Assessment of Gradient-based Reconstruction and Artificial Diffusivity Methods in Simulating High-Speed Compressible Flows
R. R. Kumar, S. Saini, N. R. Vadlamani, A. S. Chamarthi
TL;DR
The paper compares local artificial diffusivity (LAD) and centralised gradient-based reconstruction (C-GBR) for simulating high-speed compressible flows with shocks and turbulence. It shows LAD is faster but prone to instability in strong discontinuities, while C-GBR is more robust and accurate albeit more computationally expensive.
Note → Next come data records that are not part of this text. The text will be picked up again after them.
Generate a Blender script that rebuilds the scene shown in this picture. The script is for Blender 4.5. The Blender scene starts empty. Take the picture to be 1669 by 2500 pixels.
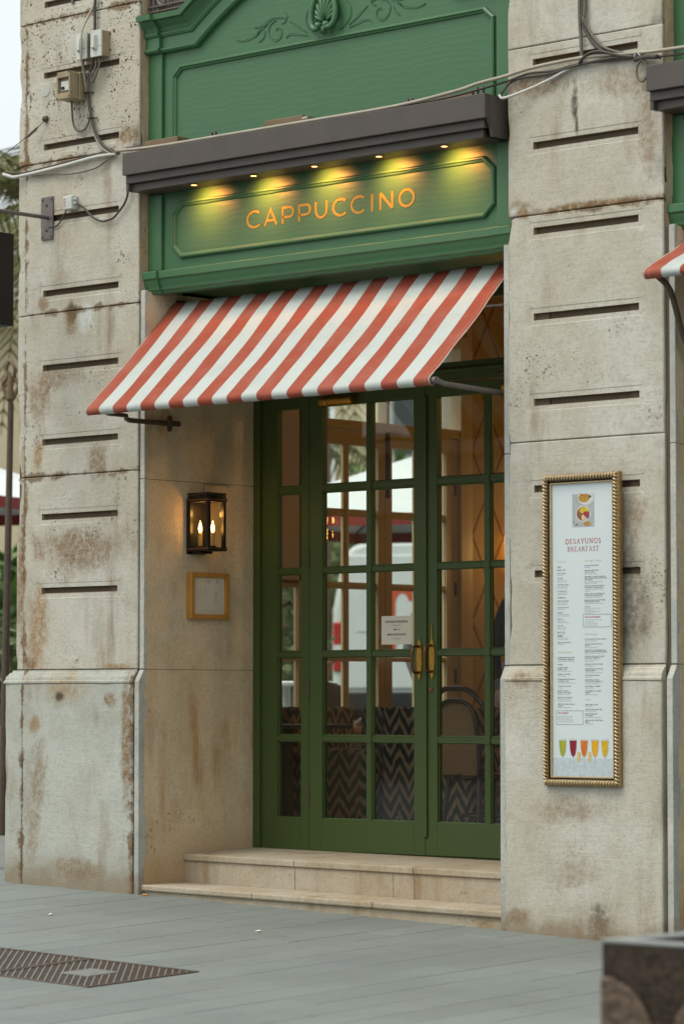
import bpy, math, random
from mathutils import Vector, Matrix, noise
R = math.radians
rnd = random.Random(11)
S = bpy.context.scene
COL = S.collection

# ------------------------------------------------------------------ camera, sky, sun, exposure
A = R(43.0)
FPX = 7900.0
cam_d = bpy.data.cameras.new('camera')
cam = bpy.data.objects.new('camera', cam_d); COL.objects.link(cam)
DIST = FPX / 440.0
cam.location = (1.38 + DIST * math.sin(A), -DIST * math.cos(A), 1.25)
cam.rotation_euler = (R(90) + math.atan(460 / FPX), 0, A)
cam_d.sensor_fit = 'VERTICAL'; cam_d.sensor_height = 36; cam_d.lens = FPX / 2500 * 36
cam_d.clip_end = 800; cam_d.clip_start = 0.5
cam_d.dof.use_dof = True; cam_d.dof.focus_distance = 18.1; cam_d.dof.aperture_fstop = 2.7
S.camera = cam

W = bpy.data.worlds.new('World'); S.world = W; W.use_nodes = True
wn = W.node_tree; wn.nodes.clear()
sky = wn.nodes.new('ShaderNodeTexSky'); sky.sky_type = 'NISHITA'; sky.sun_disc = False
SUN_EL, SUN_AZ = 60.0, 205.0
sky.sun_elevation = R(SUN_EL); sky.sun_rotation = R(SUN_AZ)
sky.dust_density = 4.0; sky.air_density = 1.0; sky.ozone_density = 1.0
b1 = wn.nodes.new('ShaderNodeBackground'); b1.inputs[1].default_value = 0.05
b2 = wn.nodes.new('ShaderNodeBackground'); b2.inputs[0].default_value = (0.96, 1.0, 0.95, 1); b2.inputs[1].default_value = 0.62
# overcast sky: brighter towards the zenith, the same in every direction round the horizon
tc = wn.nodes.new('ShaderNodeTexCoord'); sp_ = wn.nodes.new('ShaderNodeSeparateXYZ'); mr = wn.nodes.new('ShaderNodeMapRange')
mr.inputs[1].default_value = 0.0; mr.inputs[2].default_value = 1.0; mr.inputs[3].default_value = 0.47; mr.inputs[4].default_value = 0.98
wn.links.new(tc.outputs[0], sp_.inputs[0]); wn.links.new(sp_.outputs[2], mr.inputs[0]); wn.links.new(mr.outputs[0], b2.inputs[1])
ad = wn.nodes.new('ShaderNodeAddShader'); wo = wn.nodes.new('ShaderNodeOutputWorld')
wn.links.new(sky.outputs[0], b1.inputs[0]); wn.links.new(b1.outputs[0], ad.inputs[0])
wn.links.new(b2.outputs[0], ad.inputs[1]); wn.links.new(ad.outputs[0], wo.inputs[0])

sd = bpy.data.lights.new('sun', 'SUN'); sd.energy = 1.1; sd.angle = R(28); sd.color = (1.0, 0.95, 0.80)
sun = bpy.data.objects.new('sun', sd); COL.objects.link(sun)
_d = Vector((math.sin(R(SUN_AZ)) * math.cos(R(SUN_EL)), math.cos(R(SUN_AZ)) * math.cos(R(SUN_EL)), math.sin(R(SUN_EL))))
sun.rotation_euler = _d.to_track_quat('Z', 'Y').to_euler()
S.view_settings.view_transform = 'Standard'; S.view_settings.look = 'None'
S.view_settings.exposure = 0.47; S.view_settings.gamma = 1.0; S.view_settings.use_curve_mapping = False
S.render.engine = 'CYCLES'
S.cycles.max_bounces = 10; S.cycles.transparent_max_bounces = 24; S.cycles.diffuse_bounces = 5
S.cycles.glossy_bounces = 5; S.cycles.transmission_bounces = 6
S.cycles.caustics_reflective = False; S.cycles.caustics_refractive = False
S.cycles.sample_clamp_indirect = 4.0

# ------------------------------------------------------------------ mesh helpers
class MB:
    def __init__(s): s.v = []; s.f = []
    def add(s, vs, fs):
        n = len(s.v); s.v += [tuple(p) for p in vs]; s.f += [tuple(i + n for i in f) for f in fs]; return s
    def quad(s, a, b, c, d): return s.add([a, b, c, d], [(0, 1, 2, 3)])
    def box(s, x0, x1, y0, y1, z0, z1):
        return s.add([(x, y, z) for z in (z0, z1) for y in (y0, y1) for x in (x0, x1)],
                     [(0, 2, 3, 1), (4, 5, 7, 6), (0, 1, 5, 4), (2, 6, 7, 3), (0, 4, 6, 2), (1, 3, 7, 5)])
    def hexa(s, b, t):
        return s.add(list(b) + list(t), [(3, 2, 1, 0), (4, 5, 6, 7), (0, 1, 5, 4), (1, 2, 6, 5), (2, 3, 7, 6), (3, 0, 4, 7)])
    def tube(s, pts, r, n=8, closed=False):
        pts = [Vector(p) for p in pts]; m = len(pts)
        rs = r if isinstance(r, (list, tuple)) else [r] * m
        rings = []; u = None
        for i in range(m):
            if closed: t = pts[(i + 1) % m] - pts[i - 1]
            else: t = pts[min(i + 1, m - 1)] - pts[max(i - 1, 0)]
            if t.length < 1e-9: t = Vector((0, 0, 1))
            t.normalize()
            if u is None:
                u = t.orthogonal().normalized()
            else:
                u = u - t * u.dot(t)
                u = u.normalized() if u.length > 1e-6 else t.orthogonal().normalized()
            w = t.cross(u)
            rings.append([pts[i] + (u * math.cos(2 * math.pi * k / n) + w * math.sin(2 * math.pi * k / n)) * rs[i] for k in range(n)])
        vs = [p for ring in rings for p in ring]; fs = []
        for i in range(m if closed else m - 1):
            j = (i + 1) % m
            for k in range(n):
                fs.append((i * n + k, i * n + (k + 1) % n, j * n + (k + 1) % n, j * n + k))
        if not closed:
            fs.append(tuple(range(n - 1, -1, -1))); fs.append(tuple((m - 1) * n + k for k in range(n)))
        return s.add(vs, fs)
    def lathe(s, prof, c=(0, 0, 0), n=16, axis='z'):
        vs = []
        for r, h in prof:
            for k in range(n):
                a = 2 * math.pi * k / n
                if axis == 'z': p = (c[0] + r * math.cos(a), c[1] + r * math.sin(a), c[2] + h)
                elif axis == 'y': p = (c[0] + r * math.cos(a), c[1] + h, c[2] + r * math.sin(a))
                else: p = (c[0] + h, c[1] + r * math.cos(a), c[2] + r * math.sin(a))
                vs.append(p)
        fs = []
        for i in range(len(prof) - 1):
            for k in range(n):
                fs.append((i * n + k, i * n + (k + 1) % n, (i + 1) * n + (k + 1) % n, (i + 1) * n + k))
        fs.append(tuple(range(n - 1, -1, -1))); fs.append(tuple((len(prof) - 1) * n + k for k in range(n)))
        return s.add(vs, fs)
    def prism(s, poly, m3, h0, h1):
        n = len(poly)
        return s.add([m3(a, b, h0) for a, b in poly] + [m3(a, b, h1) for a, b in poly],
                     [tuple(range(n)), tuple(range(2 * n - 1, n - 1, -1))] + [(i, (i + 1) % n, n + (i + 1) % n, n + i) for i in range(n)])
    def loop(s, poly, prof, m3):
        """moulding of profile [(inset, height)] mitred round a closed polygon"""
        n = len(poly); rings = [[m3(a, b, h) for a, b in inset(poly, d)] for d, h in prof]
        vs = [p for r in rings for p in r]; fs = []
        for i in range(len(prof) - 1):
            for k in range(n):
                fs.append((i * n + k, i * n + (k + 1) % n, (i + 1) * n + (k + 1) % n, (i + 1) * n + k))
        return s.add(vs, fs)
    def sweep(s, path, prof, m3, caps=True):
        """moulding of profile [(offset, height)] along an open path in the plane"""
        n = len(path); rows = []
        for i, (px, pz) in enumerate(path):
            d0 = Vector((px - path[i - 1][0], pz - path[i - 1][1])).normalized() if i else None
            d1 = Vector((path[i + 1][0] - px, path[i + 1][1] - pz)).normalized() if i < n - 1 else None
            d0 = d0 or d1; d1 = d1 or d0
            nn = Vector((-(d0.y + d1.y), d0.x + d1.x)).normalized()
            k = 1 / max(0.3, nn.dot(Vector((-d0.y, d0.x))))
            rows.append([m3(px + nn.x * o * k, pz + nn.y * o * k, h) for o, h in prof])
        p = len(prof); vs = [q for r in rows for q in r]; fs = []
        for i in range(n - 1):
            for k in range(p - 1):
                fs.append((i * p + k, (i + 1) * p + k, (i + 1) * p + k + 1, i * p + k + 1))
        if caps:
            fs.append(tuple(range(p))); fs.append(tuple((n - 1) * p + k for k in range(p - 1, -1, -1)))
        return s.add(vs, fs)
    def ribbon(s, pts, w, m3, h0, h1):
        n = len(pts); L = []; Rr = []
        ws = w if isinstance(w, (list, tuple)) else [w] * n
        for i, (x, z) in enumerate(pts):
            d0 = Vector((x - pts[i - 1][0], z - pts[i - 1][1])).normalized() if i else None
            d1 = Vector((pts[i + 1][0] - x, pts[i + 1][1] - z)).normalized() if i < n - 1 else None
            d0 = d0 or d1; d1 = d1 or d0
            nn = Vector((-(d0.y + d1.y), d0.x + d1.x))
            nn = nn.normalized() if nn.length > 1e-6 else Vector((-d0.y, d0.x))
            k = min(1.6, 1 / max(0.4, nn.dot(Vector((-d0.y, d0.x)))))
            L.append((x + nn.x * ws[i] / 2 * k, z + nn.y * ws[i] / 2 * k)); Rr.append((x - nn.x * ws[i] / 2 * k, z - nn.y * ws[i] / 2 * k))
        for i in range(n - 1):
            q = [L[i], L[i + 1], Rr[i + 1], Rr[i]]
            s.hexa([m3(a, b, h1) for a, b in q], [m3(a, b, h0) for a, b in q])
        return s
    def text(s, body, size, m3, x, z, h, align='LEFT', bold=0.0, squeeze=1.0, shear=0.0):
        cu = bpy.data.curves.new('lettering', 'FONT'); cu.body = body; cu.size = size; cu.align_x = align
        cu.fill_mode = 'FRONT'; cu.offset = bold; cu.resolution_u = 2; cu.shear = shear
        o = bpy.data.objects.new('lettering', cu)
        me = bpy.data.meshes.new_from_object(o)
        if me:
            s.add([m3(x + v.co.x * squeeze, z + v.co.y, h) for v in me.vertices], [tuple(p.vertices) for p in me.polygons])
            bpy.data.meshes.remove(me)
        bpy.data.objects.remove(o); bpy.data.curves.remove(cu)
        return s
    def build(s, name, mat, parent=None, smooth=False, bevel=0, fix=True):
        me = bpy.data.meshes.new(name); me.from_pydata(s.v, [], s.f); me.validate()
        if fix:
            import bmesh
            bm = bmesh.new(); bm.from_mesh(me); bmesh.ops.recalc_face_normals(bm, faces=bm.faces); bm.to_mesh(me); bm.free()
        o = bpy.data.objects.new(name, me); COL.objects.link(o)
        if mat: me.materials.append(mat)
        if smooth:
            me.polygons.foreach_set('use_smooth', [True] * len(me.polygons))
            if smooth != 'all':
                me.set_sharp_from_angle(angle=R(35))
        if bevel:
            b = o.modifiers.new('bevel', 'BEVEL'); b.width = bevel; b.segments = 2; b.limit_method = 'ANGLE'; b.angle_limit = R(40)
        if parent: setp(o, parent)
        return o

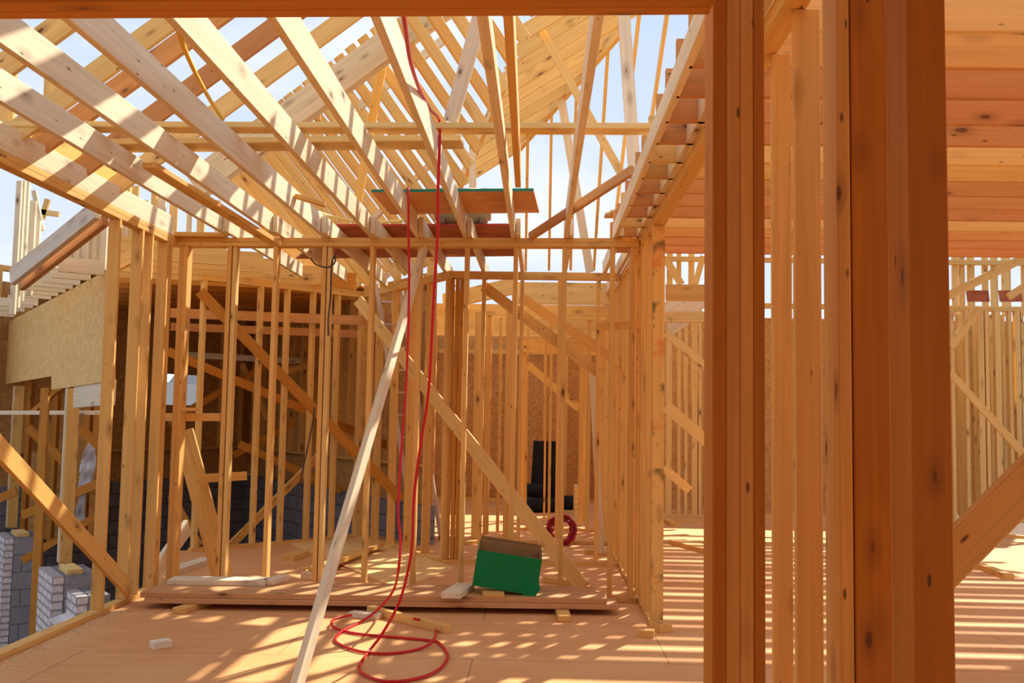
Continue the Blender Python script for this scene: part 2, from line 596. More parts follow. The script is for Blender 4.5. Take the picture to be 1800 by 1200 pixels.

A hybrid LAD–GBR framework is proposed and demonstrated, delivering stability in problematic cases and achieving notable speed-ups over C-GBR in challenging tests such as the M2.9 compression ramp. The results indicate that centralised-gradient methods offer reliable shock–turbulence coupling, and the hybrid approach provides a practical path for efficient high-speed flow simulations on modern hardware.
Abstract
The two promising methods for capturing high-speed flows are local artificial diffusivity (LAD) and centralised gradient-based reconstruction (C-GBR), the former being computationally economical and the latter being more robust and stable but expensive. While the LAD approach captures discontinuities by adding artificial fluid transport coefficients, C-GBR employs a wave appropriate discontinuity sensor to obtain cleaner results and utilises the HLLC approximate Riemann solver for computing inviscid fluxes. The efficacy of these schemes is initially demonstrated in single-species 1D and 2D test cases. Moreover, the shock-capturing capability is assessed for 3D supersonic and hypersonic turbulent boundary layers. The accuracy of LAD predictions is comparable to that of C-GBR for the test case of a supersonic turbulent boundary layer. From the stability front, all simulations are found to be stable with the C-GBR scheme, whereas the LAD-based simulations are observed to abruptly diverge for supersonic and hypersonic flows over compression corners with stronger shocks and larger flow separations. From the computational front, the LAD-based schemes are $1.17 - 2.32 \times$ faster than the monotonicity-preserving explicit/implicit C-GBR schemes. A hybrid approach leveraging the strengths of LAD and GBR schemes is proposed as a promising solution for high-speed turbulent flows with strong shock-boundary layer interactions. The efficacy of the hybrid LAD-GBR solver is demonstrated for the compressible triple-point and supersonic compression ramp test cases. For the M2.9, $24^{\circ}$ case, the hybrid solver was stable and achieved a notable $1.67 \times$ speed-up over the C-GBR scheme.